Dopo la distruzione del Tempio e il conseguente fallimento della rivolta ebraica sotto Bar Kochbah (134 dC), i rabbini di Yavne hanno dato inizio a un processo di trasferimento degli aspetti chiave del servizio del Tempio, alla vita quotidiana delle comunità nelle sinagoghe della diaspora. Il divieto di non cuocere un capretto nel latte di sua madre è stato trasferito dal servizio del Tempio alle leggi sul cibo, come modo di conservare alcuni dei servizi del Tempio sotto altra forma. Dopo la distruzione, il legame con i sacrifici non esisteva più, e così il divieto è stato rimosso dal suo contesto biblico e reinterpretato per adattarlo all'interno delle leggi della kashrut.

Lo sviluppo dell’halakah rabbinica, che ha preso il divieto di cuocere un capretto nel latte di sua madre e lo ha trasformato in una halakah della kashrut, aveva anche un altro scopo. Nel giudaismo rabbinico, la necessità di marcare la distinzione tra la Sinagoga e la Chiesa cristiana, stava diventando sempre più importante. La separazione completa di carne e latte come un elemento essenziale della kashrut, rendeva l’interazione sociale a tavola con i non-ebrei quasi impossibile.

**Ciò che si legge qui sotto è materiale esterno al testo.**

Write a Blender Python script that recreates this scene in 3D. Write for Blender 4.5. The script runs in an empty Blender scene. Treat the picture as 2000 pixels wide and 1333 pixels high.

Non c'è alcuna prova che la separazione di carne e latte come legge di kashrut esistesse in epoca pre-distruzione del Tempio. Inoltre, è chiaro che l’halakah rabbinica che ha deciso la separazione di carne e latte come regola alimentare, non può essere derivata dall’esegesi dei testi biblici, ma è soltanto il prodotto del midrash rabbinico. Pertanto, possiamo dire che l’halakah rabbinica che richiede la separazione rigorosa di carne e latte, non è un comandamento della Torah e non era una legge di kashrut riconosciuta dagli ebrei in epoca pre-distruzione del Tempio. La rigorosa separazione halakica di carne e latte, che è venuta a caratterizzare la kashrut del  giudaismo rabbinico è una innovazione rabbinica. Pura invenzione!!